- _Written request_: Say the number of lines containing the string "from", and say nothing else.

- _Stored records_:
◇ ◇ ◇ ◇
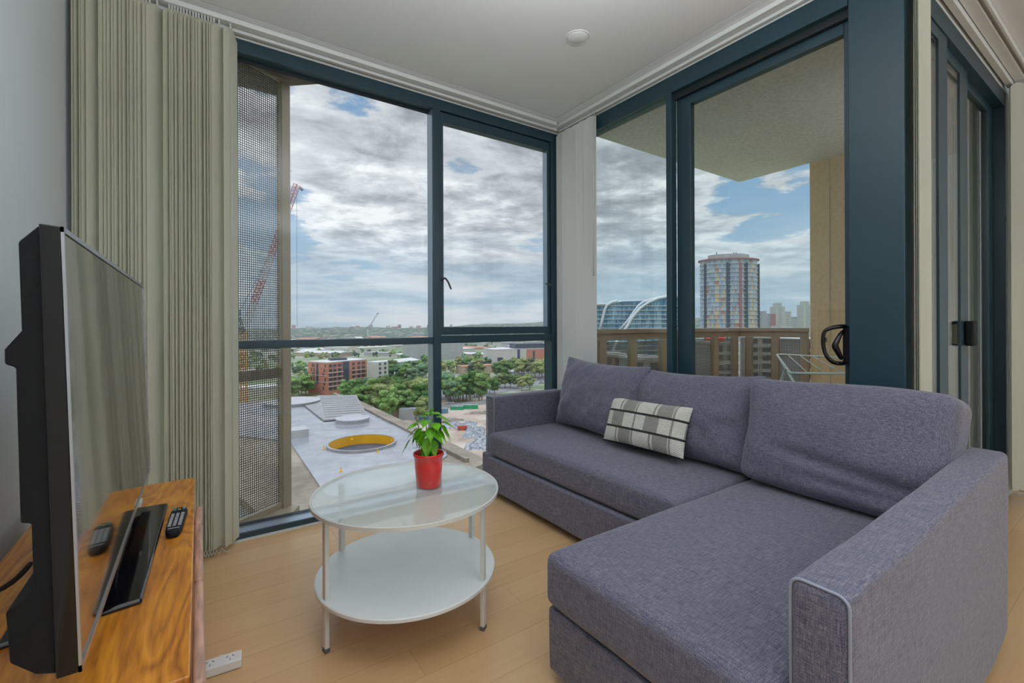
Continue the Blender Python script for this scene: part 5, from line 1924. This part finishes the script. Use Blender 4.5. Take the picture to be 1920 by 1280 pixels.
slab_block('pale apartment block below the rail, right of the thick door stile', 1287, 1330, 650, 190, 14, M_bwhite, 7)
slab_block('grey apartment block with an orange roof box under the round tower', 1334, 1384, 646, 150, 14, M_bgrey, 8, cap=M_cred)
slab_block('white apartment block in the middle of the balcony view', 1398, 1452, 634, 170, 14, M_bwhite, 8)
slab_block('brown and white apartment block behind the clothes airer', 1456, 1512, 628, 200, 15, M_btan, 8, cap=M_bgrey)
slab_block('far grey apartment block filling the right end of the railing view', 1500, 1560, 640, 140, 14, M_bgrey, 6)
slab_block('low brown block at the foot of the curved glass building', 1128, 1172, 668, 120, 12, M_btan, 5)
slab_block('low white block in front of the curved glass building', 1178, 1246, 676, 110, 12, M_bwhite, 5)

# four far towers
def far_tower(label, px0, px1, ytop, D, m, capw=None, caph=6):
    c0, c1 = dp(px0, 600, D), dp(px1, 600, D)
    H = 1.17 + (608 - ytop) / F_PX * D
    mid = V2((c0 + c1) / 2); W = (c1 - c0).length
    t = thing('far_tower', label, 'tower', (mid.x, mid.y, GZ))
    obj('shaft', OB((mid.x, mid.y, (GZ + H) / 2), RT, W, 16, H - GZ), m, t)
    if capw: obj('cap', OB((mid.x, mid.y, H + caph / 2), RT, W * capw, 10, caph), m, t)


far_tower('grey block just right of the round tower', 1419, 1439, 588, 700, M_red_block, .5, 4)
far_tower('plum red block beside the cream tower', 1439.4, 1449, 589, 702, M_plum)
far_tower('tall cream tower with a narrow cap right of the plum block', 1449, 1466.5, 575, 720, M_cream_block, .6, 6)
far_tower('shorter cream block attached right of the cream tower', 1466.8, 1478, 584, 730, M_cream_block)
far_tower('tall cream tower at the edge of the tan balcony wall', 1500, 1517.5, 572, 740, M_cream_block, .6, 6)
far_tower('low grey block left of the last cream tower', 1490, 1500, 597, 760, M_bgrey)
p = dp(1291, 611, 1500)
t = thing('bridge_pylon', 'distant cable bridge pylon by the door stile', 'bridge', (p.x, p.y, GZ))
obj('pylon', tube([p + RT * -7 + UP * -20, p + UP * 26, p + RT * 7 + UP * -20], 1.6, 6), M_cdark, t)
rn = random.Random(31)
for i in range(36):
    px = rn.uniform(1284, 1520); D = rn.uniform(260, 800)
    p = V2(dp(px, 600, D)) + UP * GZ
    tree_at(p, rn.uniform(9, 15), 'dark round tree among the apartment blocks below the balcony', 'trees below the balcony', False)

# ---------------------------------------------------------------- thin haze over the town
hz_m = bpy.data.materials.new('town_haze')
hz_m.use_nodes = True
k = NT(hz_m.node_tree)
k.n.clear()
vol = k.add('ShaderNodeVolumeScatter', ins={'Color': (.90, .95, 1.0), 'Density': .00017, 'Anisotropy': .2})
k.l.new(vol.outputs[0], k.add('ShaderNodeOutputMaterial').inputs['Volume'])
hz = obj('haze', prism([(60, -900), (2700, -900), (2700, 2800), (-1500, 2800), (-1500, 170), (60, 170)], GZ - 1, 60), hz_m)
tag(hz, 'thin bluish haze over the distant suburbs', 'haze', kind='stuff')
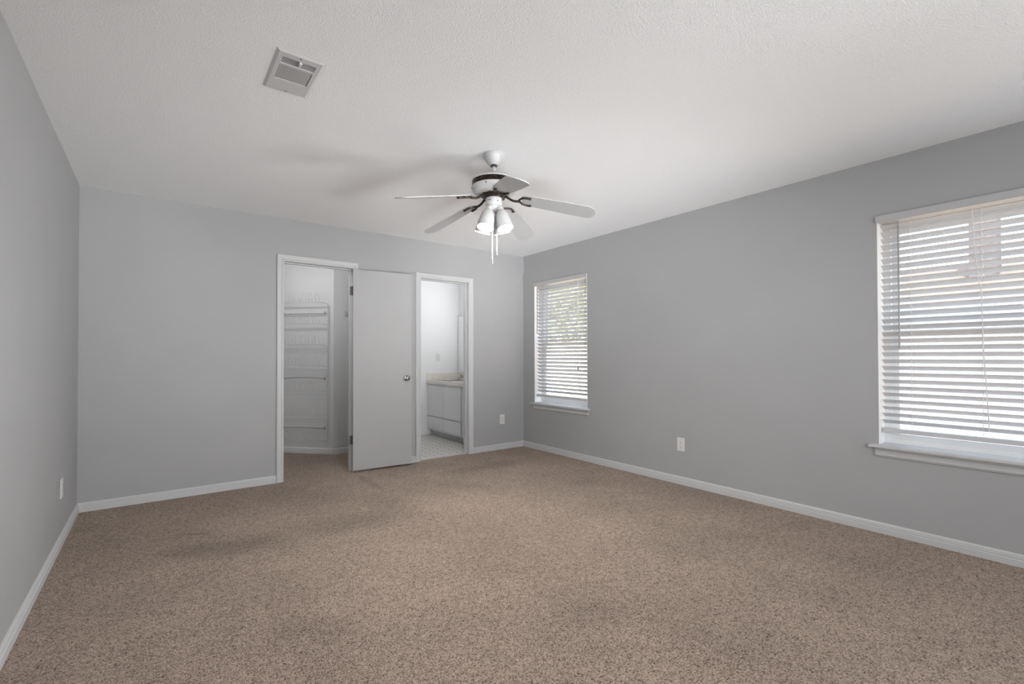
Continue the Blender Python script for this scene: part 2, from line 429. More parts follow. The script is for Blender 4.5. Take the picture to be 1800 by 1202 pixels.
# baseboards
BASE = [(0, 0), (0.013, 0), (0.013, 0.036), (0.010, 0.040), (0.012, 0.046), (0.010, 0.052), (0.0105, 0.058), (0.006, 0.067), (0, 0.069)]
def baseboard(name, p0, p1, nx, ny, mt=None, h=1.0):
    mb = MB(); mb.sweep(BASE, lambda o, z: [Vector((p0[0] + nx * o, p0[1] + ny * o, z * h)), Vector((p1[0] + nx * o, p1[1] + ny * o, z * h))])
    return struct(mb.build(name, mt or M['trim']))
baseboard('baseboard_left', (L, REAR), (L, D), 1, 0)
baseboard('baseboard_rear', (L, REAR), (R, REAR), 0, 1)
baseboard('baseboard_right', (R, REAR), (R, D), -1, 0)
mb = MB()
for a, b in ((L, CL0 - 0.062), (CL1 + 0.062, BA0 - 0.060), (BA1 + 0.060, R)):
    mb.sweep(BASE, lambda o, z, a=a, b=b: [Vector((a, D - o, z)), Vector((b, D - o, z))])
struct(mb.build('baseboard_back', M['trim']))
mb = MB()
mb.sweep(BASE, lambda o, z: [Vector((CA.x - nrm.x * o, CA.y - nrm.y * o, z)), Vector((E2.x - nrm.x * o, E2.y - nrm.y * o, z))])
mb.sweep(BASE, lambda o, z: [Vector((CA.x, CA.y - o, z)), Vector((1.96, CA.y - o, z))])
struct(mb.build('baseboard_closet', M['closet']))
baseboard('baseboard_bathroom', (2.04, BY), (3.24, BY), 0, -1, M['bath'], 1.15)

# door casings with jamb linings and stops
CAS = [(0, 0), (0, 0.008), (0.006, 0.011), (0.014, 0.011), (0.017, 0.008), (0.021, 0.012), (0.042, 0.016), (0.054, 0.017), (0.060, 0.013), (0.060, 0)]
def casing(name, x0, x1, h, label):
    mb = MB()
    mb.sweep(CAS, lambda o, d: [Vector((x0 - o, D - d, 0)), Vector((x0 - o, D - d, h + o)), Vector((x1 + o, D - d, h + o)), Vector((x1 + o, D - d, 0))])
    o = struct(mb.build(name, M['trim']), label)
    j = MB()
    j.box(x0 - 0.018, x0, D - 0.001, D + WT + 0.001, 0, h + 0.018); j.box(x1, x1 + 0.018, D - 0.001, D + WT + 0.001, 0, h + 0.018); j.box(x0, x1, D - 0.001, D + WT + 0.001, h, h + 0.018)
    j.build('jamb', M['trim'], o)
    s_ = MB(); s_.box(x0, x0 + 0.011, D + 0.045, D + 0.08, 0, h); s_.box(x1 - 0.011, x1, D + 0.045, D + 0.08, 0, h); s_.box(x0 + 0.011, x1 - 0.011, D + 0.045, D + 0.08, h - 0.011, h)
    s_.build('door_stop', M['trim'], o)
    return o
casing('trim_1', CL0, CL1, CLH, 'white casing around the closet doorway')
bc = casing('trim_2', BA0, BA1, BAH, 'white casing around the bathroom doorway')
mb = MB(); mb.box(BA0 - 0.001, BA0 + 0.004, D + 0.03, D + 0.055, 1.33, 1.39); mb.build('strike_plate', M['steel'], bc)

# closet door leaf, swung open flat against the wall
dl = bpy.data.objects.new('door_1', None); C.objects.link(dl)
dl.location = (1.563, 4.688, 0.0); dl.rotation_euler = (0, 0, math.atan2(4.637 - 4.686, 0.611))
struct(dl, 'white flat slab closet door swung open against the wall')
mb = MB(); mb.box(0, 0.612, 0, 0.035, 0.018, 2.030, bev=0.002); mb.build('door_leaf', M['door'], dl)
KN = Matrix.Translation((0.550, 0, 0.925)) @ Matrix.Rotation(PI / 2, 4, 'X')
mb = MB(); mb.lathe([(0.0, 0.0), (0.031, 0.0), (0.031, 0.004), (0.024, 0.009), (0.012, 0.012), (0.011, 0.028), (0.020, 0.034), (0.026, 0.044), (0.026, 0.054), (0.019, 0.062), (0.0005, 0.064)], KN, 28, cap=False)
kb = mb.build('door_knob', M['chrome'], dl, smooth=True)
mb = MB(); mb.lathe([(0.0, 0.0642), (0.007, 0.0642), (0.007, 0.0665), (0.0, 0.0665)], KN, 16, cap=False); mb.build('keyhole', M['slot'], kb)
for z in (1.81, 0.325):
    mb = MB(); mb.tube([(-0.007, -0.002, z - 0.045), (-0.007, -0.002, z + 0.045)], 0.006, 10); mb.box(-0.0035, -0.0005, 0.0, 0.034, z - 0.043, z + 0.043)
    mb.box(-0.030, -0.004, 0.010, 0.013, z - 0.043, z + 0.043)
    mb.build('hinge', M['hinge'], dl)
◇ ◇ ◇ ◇
- _Exercise output_: 2